As a child, Hadid studied amongst Muslim, Jewish and Christian children in her Baghdad school, that was administered by French Catholic nuns. A part of her secondary schooling also happened in Great Britain and Switzerland and she returned to the Middle East (1968 to1971) to study mathematics at the American University in Beirut. Zaha was thus nurtured in an environment that was liberal, broad-minded and cosmopolitan, the reflections of which subtly trickled in the architectural language she embraced and endorsed.

Her journey in the field of architecture began in 1977, when she received her diploma from the Architectural Association (AA) in London. Studying with contemporaries like Rem Koolhaas, Daniel Libeskind, Elia Zenghelis and Bernard Tschumi, Zaha studied amongst the best of the best and developed a flair for architecture that was different, unorthodox and challenging. Her first job involved her in working with Zenghelis and Koolhaas with whom she later entered into partnership. Zaha found her own architectural firm, Zaha Hadid Architects, in 1980 and also took to teaching, at the reputed AA, London until 1987.

Radical works

Zaha adopted a radical approach to design, her schemes and proposals expressing strong curvilinear forms, heavily-cantilevered elongated structures, fragmented geometry, multi-perspective points and a futuristic approach to design in general. It would be incorrect to say that persuading clients to be in agreement to something so progressive was easy. Zaha countenanced challenges and fought her battles to make space for the kind of architecture she advocates. It was during her design proposition for The Cardiff Bay Opera House in Cardiff, Wales that she learnt this valuable lesson. The client accepted her design twice, but gave in to the local opposition who thought of the design to be too sweeping for the local taste. Thus, she learnt the art of convincing her patrons for accepting offbeat designs and seeing to it that they are built and admired.

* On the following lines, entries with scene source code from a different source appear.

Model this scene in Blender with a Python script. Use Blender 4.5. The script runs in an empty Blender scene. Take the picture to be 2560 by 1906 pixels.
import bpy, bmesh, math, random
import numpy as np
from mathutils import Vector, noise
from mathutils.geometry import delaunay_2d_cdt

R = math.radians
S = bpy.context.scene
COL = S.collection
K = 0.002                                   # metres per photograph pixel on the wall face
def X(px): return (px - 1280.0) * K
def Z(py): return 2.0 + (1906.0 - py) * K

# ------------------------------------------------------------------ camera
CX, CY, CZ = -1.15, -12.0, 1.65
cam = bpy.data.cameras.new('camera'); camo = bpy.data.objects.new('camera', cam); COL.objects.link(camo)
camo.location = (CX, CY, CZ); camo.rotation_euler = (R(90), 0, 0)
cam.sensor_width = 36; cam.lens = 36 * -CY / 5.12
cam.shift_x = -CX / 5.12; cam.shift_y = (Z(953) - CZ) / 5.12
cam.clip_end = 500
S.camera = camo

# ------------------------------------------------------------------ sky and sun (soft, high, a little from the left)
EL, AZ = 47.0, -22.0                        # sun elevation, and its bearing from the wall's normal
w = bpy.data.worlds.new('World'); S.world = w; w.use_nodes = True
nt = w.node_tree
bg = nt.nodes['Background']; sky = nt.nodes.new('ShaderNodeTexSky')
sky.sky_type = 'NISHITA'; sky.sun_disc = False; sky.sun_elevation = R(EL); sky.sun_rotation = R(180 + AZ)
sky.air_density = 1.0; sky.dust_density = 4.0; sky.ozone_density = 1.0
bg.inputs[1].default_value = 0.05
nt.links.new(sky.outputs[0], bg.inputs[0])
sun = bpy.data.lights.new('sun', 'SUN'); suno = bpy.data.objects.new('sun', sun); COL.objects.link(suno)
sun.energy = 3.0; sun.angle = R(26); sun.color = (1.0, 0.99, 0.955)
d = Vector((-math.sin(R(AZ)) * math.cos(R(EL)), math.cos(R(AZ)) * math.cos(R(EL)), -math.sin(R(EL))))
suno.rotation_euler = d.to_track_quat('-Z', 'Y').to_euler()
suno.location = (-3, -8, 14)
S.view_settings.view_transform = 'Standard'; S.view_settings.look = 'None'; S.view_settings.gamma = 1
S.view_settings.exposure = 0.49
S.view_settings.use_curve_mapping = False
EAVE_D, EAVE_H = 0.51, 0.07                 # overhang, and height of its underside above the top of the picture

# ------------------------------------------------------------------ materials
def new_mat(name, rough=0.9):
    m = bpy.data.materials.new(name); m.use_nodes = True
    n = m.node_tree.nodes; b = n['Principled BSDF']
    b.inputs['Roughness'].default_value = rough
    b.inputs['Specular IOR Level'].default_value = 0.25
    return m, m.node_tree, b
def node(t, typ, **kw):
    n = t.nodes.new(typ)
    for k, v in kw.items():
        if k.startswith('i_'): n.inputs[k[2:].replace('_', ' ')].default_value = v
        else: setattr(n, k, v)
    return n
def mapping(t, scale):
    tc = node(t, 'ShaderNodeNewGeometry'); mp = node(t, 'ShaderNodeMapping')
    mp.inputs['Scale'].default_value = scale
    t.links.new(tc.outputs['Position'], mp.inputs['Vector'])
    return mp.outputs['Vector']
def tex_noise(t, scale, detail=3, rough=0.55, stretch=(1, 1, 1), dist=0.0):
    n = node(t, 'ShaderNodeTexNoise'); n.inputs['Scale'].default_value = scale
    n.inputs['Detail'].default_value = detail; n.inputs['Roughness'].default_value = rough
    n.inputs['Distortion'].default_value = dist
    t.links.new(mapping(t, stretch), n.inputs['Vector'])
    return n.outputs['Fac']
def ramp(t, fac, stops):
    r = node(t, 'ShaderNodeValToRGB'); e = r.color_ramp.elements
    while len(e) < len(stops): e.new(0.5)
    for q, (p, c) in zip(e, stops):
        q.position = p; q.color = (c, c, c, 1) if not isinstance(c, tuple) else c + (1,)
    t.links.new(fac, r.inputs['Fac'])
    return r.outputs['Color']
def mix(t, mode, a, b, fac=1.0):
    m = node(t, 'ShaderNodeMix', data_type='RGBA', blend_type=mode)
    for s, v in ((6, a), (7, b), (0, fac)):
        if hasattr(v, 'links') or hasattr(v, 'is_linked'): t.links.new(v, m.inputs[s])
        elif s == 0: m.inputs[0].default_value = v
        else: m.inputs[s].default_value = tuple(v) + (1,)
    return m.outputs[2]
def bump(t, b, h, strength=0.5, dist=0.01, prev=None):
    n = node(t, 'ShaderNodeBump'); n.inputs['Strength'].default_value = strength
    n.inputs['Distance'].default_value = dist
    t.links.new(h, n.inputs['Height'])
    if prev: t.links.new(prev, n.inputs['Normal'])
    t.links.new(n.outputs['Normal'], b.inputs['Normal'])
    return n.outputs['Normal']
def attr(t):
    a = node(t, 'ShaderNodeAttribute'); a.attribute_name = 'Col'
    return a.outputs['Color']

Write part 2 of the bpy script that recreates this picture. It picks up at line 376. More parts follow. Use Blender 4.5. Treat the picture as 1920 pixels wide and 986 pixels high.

Having gained an understanding and insight from her past experiences, Zaha started getting recognition when her design for The Peak’s Spa, Hong Kong got selected in 1982; It was another thing though that the project did not see the light of the day due to the client going bankrupt unexpectedly. Success, was far away as of now. 

It was in 1993 when after a streak of failed projects came up the Vitra fire station in Weil-am-Rhein, Germany. This one too was left by the owners and converted into a museum. The big breakthrough came in 2002 when Hoenheim-North Terminus and Car Park opened in Strasbourg, France, shortly followed by the Bergisel Ski Jump overlooking Innsbruck, Austria. By 2003, Zaha was a big name making waves everywhere. She proved herself not to be a fluke with The Richard and Lois Rosenthal Center for Contemporary Art in Cincinnati, Ohio that stamped her style of design with approval and acceptance.

Zaha’s work can be put under the category of deconstructive and neomodernist architecture. She has defied the fact that a living space needs to have floors, walls and ceilings perpendicular to each other. For her, design is something fluid, continuous, smooth and graceful. If put philosophically, one could say that her designs exemplify the chaotic fluidity of one’s daily life. 

Her designs are no short of a sci-fi, with the space ever changing its feel and form as one transcends through it. For some, Zaha’s work is a subtle reflection of the Islamic architecture that she has illustrated in her own vocabulary.The play of light and shadow in her spaces and the multiple interpretations of a singular space bring out the subconscious Islamic tradition within her, whilst the fluidity of forms, daring and bold approach to design reflect the kind of free-thinking and modern environment that she lived in. 

Raining awards

Zaha has learnt a lot in the due course of her career and has a lot to teach in contexts other than architecture too; thriving and flourishing in a male dominated society for one. The first woman to win the famed Pritzer Prize in 2004, Hadid set forth a strong example of success and triumph in front of a million other women. 

The numerous awards that Zaha has been conferred upon attest her architectural stardom. The American Institute of Architects bestowed upon her an honorary fellowship in 2000. She won the Austrian State Architecture Prize and the Tyrolian Architecture Award for the Bergisel Ski Jump in 2002 and was also conferred with the Commander of the British Empire medal for accomplishment and contribution to the field of architecture.

 Her international eminence was certified when she became the 2004 laureate of the very distinguished and prestigious Pritzker Prize, instituted by the Hyatt Foundation. It was for the first time, in the 26-year history of the award, that it was presented to a lady architect.

Zaha rose to the highest ranks in her professional career after a long period of struggle and standing for the principles of designs that she believed in. Her life is an example to all of us who give up on our dreams and beliefs for the fear of disapproval and failure. She did not change her radically distinctive approach to design and her originality.

 Undoubtedly, this woman of substance has a lot to teach us. Zaha has left a mark so profound in the field of architecture that it has cast an unforgettable impression for times to come.